During its semipro years, the Toledo Red Man Tobaccos opponents included teams from the American Basketball League (the Chicago Bruins, Cleveland Rosenblums, New York Celtics, Rochester Centrals, and Fort Wayne Hoosiers), barnstorming clubs (Jim Thorpe's World Famous Indians and Olson's Terrible Swedes), independent outfits (Flint Buick Flyers, Rochester Olds Motors, and Canton Orphans), and industrial teams (Akron Goodyear Wingfoots, Fort Wayne General Electrics, Auburn Automobile, Michigan Central Railroad, Robert Lee Shops, and Detroit Tool Shop).
= National Professional Basketball League
=In 1929, the Red Man Tobaccos were a founding member of the National Professional Basketball League. The NPBL, which also included teams from Detroit, Pontiac, Flint, Dayton, Columbus, Canton, and Cincinnati, was headed by Red Man manager Ed Cannon. The team moved to the new Toledo Civic Auditorium, which could seat over 4,200 spectators for basketball games. Cannon signed former Cleveland Rosenblums and Fort Wayne Hoosiers forward Len Sheppard to one of the largest contracts in professional basketball. Toledo finished the season with a 17–3 record and defeated the Dayton Kellys 4 games to 2 to win the NBPL championship.

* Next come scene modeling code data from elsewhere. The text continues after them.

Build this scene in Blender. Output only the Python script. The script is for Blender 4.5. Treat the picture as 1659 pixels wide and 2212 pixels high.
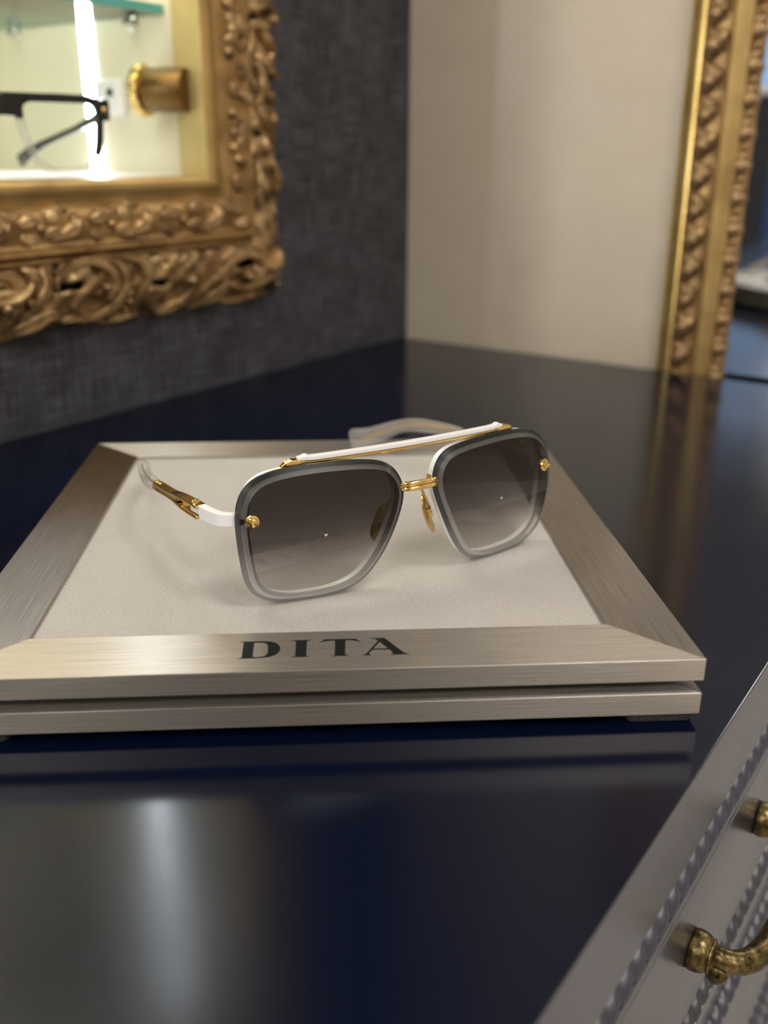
import bpy, bmesh, math, random
from mathutils import Vector, Matrix
random.seed(7)
for o in list(bpy.data.objects): bpy.data.objects.remove(o)
SC = bpy.context.scene
COL = SC.collection
PI = math.pi
T = 0.80            # height of the dresser top above the floor

# ------------------------------------------------------------------ camera
cam = bpy.data.cameras.new('camera')
cam.sensor_fit = 'AUTO'; cam.sensor_width = 36.0
cam.lens = 2079.7 / 2212 * 36
cam.clip_start = 0.01
cam.dof.use_dof = True
cam.dof.focus_distance = 0.345
cam.dof.aperture_fstop = 7.0
co = bpy.data.objects.new('camera', cam); COL.objects.link(co)
CR = Vector((0.82160841, 0.57003573, 0.00434521))
CU = Vector((-0.20441793, 0.28750063, 0.93571187))
CF = Vector((-0.53213995, 0.76967698, -0.35273846))
M = Matrix.Identity(4)
for i in range(3):
    M[i][0], M[i][1], M[i][2] = CR[i], CU[i], -CF[i]
M[0][3], M[1][3], M[2][3] = 0.5342, -0.8052, T + 0.175
co.matrix_world = M
SC.camera = co

# ------------------------------------------------------------------ world, exposure
w = bpy.data.worlds.new('world'); SC.world = w; w.use_nodes = True
w.node_tree.nodes['Background'].inputs[0].default_value = (0.30, 0.42, 0.65, 1)
w.node_tree.nodes['Background'].inputs[1].default_value = 1.0
SC.view_settings.view_transform = 'Standard'
SC.view_settings.look = 'None'
SC.view_settings.gamma = 1.0
SC.view_settings.use_curve_mapping = False
SC.view_settings.exposure = -0.26

def area(name, loc, size, power, col, target=None, sy=None, spread=None):
    l = bpy.data.lights.new(name, 'AREA'); l.energy = power; l.color = col
    l.size = size
    if sy: l.shape = 'RECTANGLE'; l.size_y = sy
    if spread: l.spread = spread
    o = bpy.data.objects.new(name, l); COL.objects.link(o); o.location = loc
    d = Vector(target) - Vector(loc) if target else Vector((0, 0, -1))
    o.rotation_euler = d.to_track_quat('-Z', 'Y').to_euler()
    return o
WARM = (1.0, 0.955, 0.905)
# daylight entering through the shop window
area('daylight', (-1.3, -5.3, 1.4), 2.4, 5, (0.55, 0.74, 1.0), (-1.2, 0, 1.2), 1.8)
# lamp of the invented column; draws the upright shadow edge on the beige wall
area('added_column_lamp', (-0.27, -3.262, 0.90), 0.10, 32, (1.0, 0.955, 0.90), (0.1, 0, 1.0), 0.68)
CEIL = 2.6
PANELS = [(1.30, -0.60, 0.86), (2.2, -1.7, 1.5), (0.75, -2.6, 0.9), (-1.3, -3.0, 0.8), (1.3, -4.0, 0.8)]
for i, (x, y, k) in enumerate(PANELS):
    area('panel_light', (x, y, CEIL - 0.035), 0.56, 17 * k, WARM)

# ------------------------------------------------------------------ materials
MATS = {}
def new_mat(name):
    m = bpy.data.materials.new(name); m.use_nodes = True
    MATS[name] = m
    nt = m.node_tree
    return m, nt, nt.nodes['Principled BSDF'], nt.nodes['Material Output']
def pr(name, col, rough=0.5, metal=0.0, spec=None, ior=None, coat=None):
    m, nt, b, o = new_mat(name)
    b.inputs['Base Color'].default_value = (*col, 1)
    b.inputs['Roughness'].default_value = rough
    b.inputs['Metallic'].default_value = metal
    if ior: b.inputs['IOR'].default_value = ior
    if spec is not None: b.inputs['Specular IOR Level'].default_value = spec
    if coat: b.inputs['Coat Weight'].default_value = coat; b.inputs['Coat Roughness'].default_value = 0.05
    return m
def nd(nt, t, **kw):
    n = nt.nodes.new(t)
    for k, v in kw.items(): setattr(n, k, v)
    return n
def coords(nt, scale=(1, 1, 1), out='Object', rot=(0, 0, 0)):
    tc = nd(nt, 'ShaderNodeTexCoord'); mp = nd(nt, 'ShaderNodeMapping')
    mp.inputs['Scale'].default_value = scale; mp.inputs['Rotation'].default_value = rot
    nt.links.new(tc.outputs[out], mp.inputs[0]); return mp.outputs[0]
def noise(nt, vec, scale=5, detail=4, rough=0.55):
    n = nd(nt, 'ShaderNodeTexNoise'); n.inputs['Scale'].default_value = scale
    n.inputs['Detail'].default_value = detail; n.inputs['Roughness'].default_value = rough
    nt.links.new(vec, n.inputs['Vector']); return n.outputs['Fac']
def ramp(nt, fac, stops):
    r = nd(nt, 'ShaderNodeValToRGB'); e = r.color_ramp.elements
    while len(e) < len(stops): e.new(0.5)
    for el, (p, c) in zip(e, stops): el.position = p; el.color = (*c, 1)
    nt.links.new(fac, r.inputs[0]); return r.outputs[0]
def bump(nt, b, h, strength=0.2, dist=0.001):
    n = nd(nt, 'ShaderNodeBump'); n.inputs['Strength'].default_value = strength
    n.inputs['Distance'].default_value = dist
    nt.links.new(h, n.inputs['Height']); nt.links.new(n.outputs[0], b.inputs['Normal'])

# navy lacquer
m, nt, b, o = new_mat('navy_lacquer')
b.inputs['Base Color'].default_value = (0.0013, 0.0036, 0.0140, 1)
b.inputs['IOR'].default_value = 1.34
v = coords(nt)
r = ramp(nt, noise(nt, v, 9, 5), [(0.35, (0.13,) * 3), (0.75, (0.19,) * 3)])
nt.links.new(r, b.inputs['Roughness'])
m, nt, b, o = new_mat('navy_satin')
b.inputs['Base Color'].default_value = (0.010, 0.013, 0.030, 1); b.inputs['IOR'].default_value = 2.3
nt.links.new(ramp(nt, noise(nt, coords(nt), 14, 4), [(0.35, (0.24,) * 3), (0.75, (0.30,) * 3)]), b.inputs['Roughness'])
m, nt, b, o = new_mat('navy_matt')
b.inputs['Base Color'].default_value = (0.014, 0.018, 0.040, 1); b.inputs['IOR'].default_value = 1.8
nt.links.new(ramp(nt, noise(nt, coords(nt), 30, 4), [(0.35, (0.38,) * 3), (0.75, (0.46,) * 3)]), b.inputs['Roughness'])
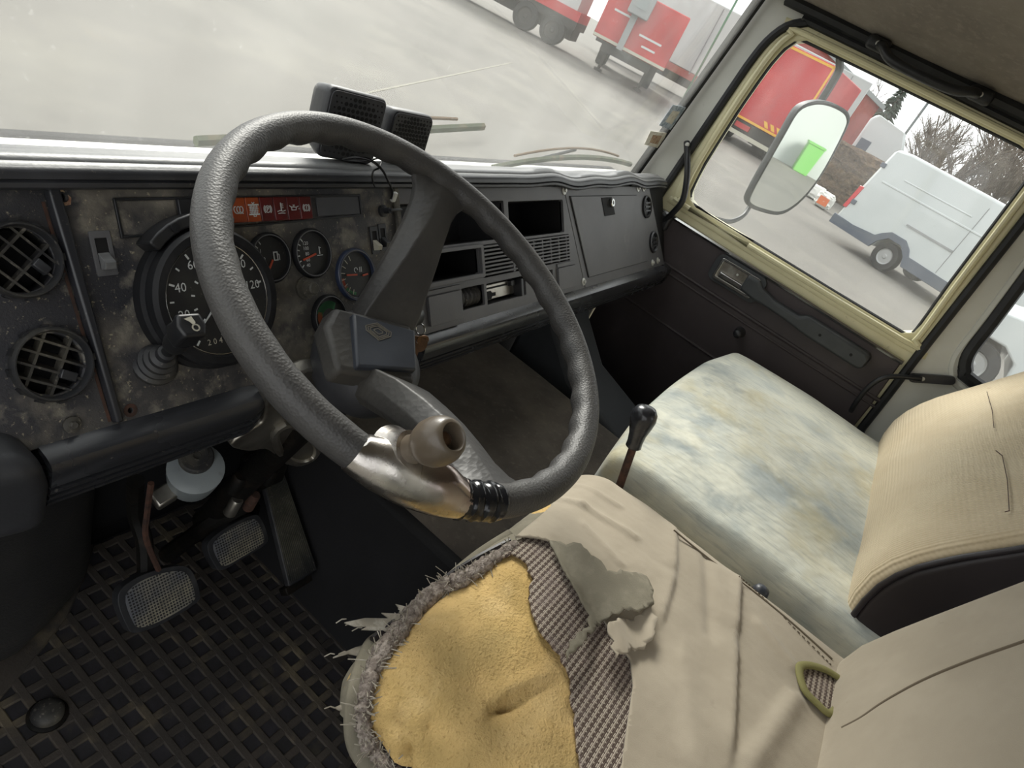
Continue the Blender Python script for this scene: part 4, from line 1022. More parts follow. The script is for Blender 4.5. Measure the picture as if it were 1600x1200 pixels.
for x in xs_:
    sg = clip_line(x, 'y', -.36, .38)
    if sg: obj('lattice_rib', MB().hexa([(x - hw, sg[0], MT - .0036), (x + hw, sg[0], MT - .0036), (x + hw, sg[1], MT - .0036), (x - hw, sg[1], MT - .0036)], [(x - hw * .8, sg[0], MT), (x + hw * .8, sg[0], MT), (x + hw * .8, sg[1], MT), (x - hw * .8, sg[1], MT)]), 'rubber_mat', matt, smooth=0, bevel=.001, bseg=1)
for y in ys_:
    if y < -.33: continue
    sg = clip_line(y, 'x', -.45, .19)
    if sg: obj('lattice_rib', MB().hexa([(sg[0], y - hw, MT - .0036), (sg[1], y - hw, MT - .0036), (sg[1], y + hw, MT - .0036), (sg[0], y + hw, MT - .0036)], [(sg[0], y - hw * .8, MT - .0003), (sg[1], y - hw * .8, MT - .0003), (sg[1], y + hw * .8, MT - .0003), (sg[0], y + hw * .8, MT - .0003)]), 'rubber_mat', matt, smooth=0, bevel=.001, bseg=1)
obj('mat_border', MB().plate(WORLD, [(-.46, .13), (-.36, .165), (-.25, .222), (-.18, .262), (-.12, .32), (-.08, .368), (-.12, .375), (-.46, .375)], MT - .006, MT + .001), 'rubber_mat', matt, bevel=.002)

def pedal_frame(u, v, z, tilt, yaw=0.0):
    P = PZ(u, v, z); t = math.radians(tilt)
    return Frame(P, (math.cos(yaw), math.sin(yaw), 0), (-math.sin(yaw) * math.sin(t), math.cos(yaw) * math.sin(t), math.cos(t)))
def pad_pedal(name, label, cuv, quad, z, tilt, rib):
    fr = pedal_frame(*cuv, z, tilt)
    t = thing(name, label, 'pedal', fr.p(0, 0, -.01))
    o = smooth_poly([fr.at(u, v) for u, v in quad], 4)
    c = sum(np.array(p) for p in o) / len(o)
    b = obj('pad', MB().plate(fr, o, -.012, .004), 'pedal_edge', t, bevel=.004, bseg=3, label='rubber pedal pad')
    ins = [c + (np.array(p) - c) * .84 for p in o]
    obj('pad_face', MB().plate(fr, ins, .003, .0052), 'pedal_rubber', b, smooth=0)
    a0 = min(p[0] for p in ins); a1 = max(p[0] for p in ins); b0 = min(p[1] for p in ins); b1 = max(p[1] for p in ins)
    tr = MB(); st = .0042
    a = a0 + st
    while a < a1:
        q = b0 + st
        while q < b1:
            if inside((a, q), ins): tr.box(fr, a - .0011, a + .0011, q - .0011, q + .0011, .0050, .0062)
            q += st
        a += st
    obj('pad_tread', tr, 'pedal_edge', b, smooth=0, kind='stuff')
    return t, fr
cp_, fcl = pad_pedal('clutch_pedal', 'worn rubber clutch pedal, the left and nearer of the two square pads', (245, 937), [(182, 930), (215, 900), (270, 884), (296, 890), (310, 925), (304, 942), (255, 972), (212, 988), (196, 978)], -.56, 38, 1)
ca = [fcl.p(-.004, .02, -.012), PY(226, 850, .19), PY(212, 800, .215), PY(212, 752, .20)]
obj('pedal_arm', MB().tube(smooth_poly(ca, 5, False), .011, 8), 'greasy', cp_, label='rusty dark pedal arm')
obj('return_rod', MB().tube(smooth_poly([PY(236, 755, .17), PY(230, 800, .17), PY(228, 840, .165), PY(248, 890, .155)], 5, False), .004, 6), 'rust', cp_, label='thin bent rod')
bp_, fbr = pad_pedal('brake_pedal', 'worn rubber brake pedal between the clutch and the accelerator', (368, 848), [(322, 852), (345, 828), (388, 806), (404, 808), (416, 838), (410, 852), (375, 874), (346, 890), (334, 884)], -.56, 38, 1)
obj('pedal_arm', MB().tube(smooth_poly([fbr.p(.0, .02, -.012), PY(392, 806, .215), PY(397, 790, .22)], 4, False), .010, 8), 'greasy', bp_)
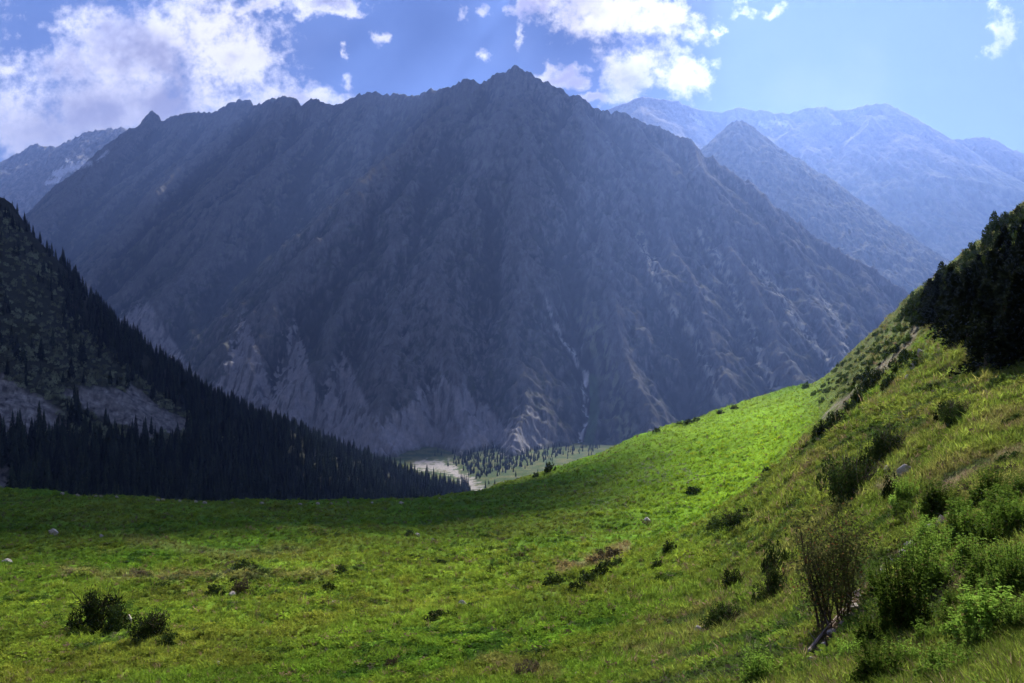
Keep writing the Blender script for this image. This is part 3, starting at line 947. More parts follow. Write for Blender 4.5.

= American Basketball League
=In 1930, Cannon was offered a franchise in the American Basketball League. He requested three players as a condition of joining the league and only joined after this demand was met, which caused hard feelings from the ABL's other owners, who felt that his intransigence had delayed the league. That December, Cannon, unhappy with the team's play, released all of the Red Man players except for Davey Banks and signed five members of the recently folded Cleveland Rosenblums (Dutch Dehnert, Joe Lapchick, Pete Barry, Lou Spindell, and Charley Shudtz). The Red Man finished the year with a 12–24 record and were well off the pace for the first and second half championships.
= Return to independence
=The ABL elected not to play a 1931–32 season due to financial difficulties caused by the Great Depression, but the Red Man continued as an independent team. Denhert, Lapchick, Banks, and Barry left the team to form the Rosenblum-Celtics with Nat Hickey. Cannon replaced them with Frank Shimek, Rusty Saunders, Carl Husta, and Shang Chadwick – the latter three coming from the reigning ABL champion Fort Wayne Hoosiers. The Red Man Tobaccos opponents included the Brooklyn Visitations, New York Renaissance, and Chicago Bruins.
= Return to the NPBL
=In 1932, Toledo returned to National Professional Basketball League, this time sponsored by another Toledo tobacco company – Crimson Coach, and playing at the Toledo Coliseum.
The Crimson Coach Tobaccos consisted of Fred Jacobs, Abe Yourist, Arnie Straka, Ollie Wiza, Hank Hubbard, Jim Barnham, and captain Pip Koehler and finished the year with an 8–4 record. The team made the NPBL finals, but were swept in three games by the Akron Firestone Non-Skids.
= Later years
=The NPBL folded after the 1932–33 season and the Crimson Coaches became an independent team once again. Cannon was able to retain a number of players (including Koehler, Jacons, Straka, and Wiza) and obtained the use of the Knights of Columbus gym. Cannon turned his attention to softball in 1934 and the following year the Crimson Coach Tobaccos won the world amateur softball championship. Crimson Coach's final basketball game occurred on January 2, 1935, when a team of former Red Man and Crimson Coach players assembled by Cannon lost to the Brooklyn Jewels 21–20.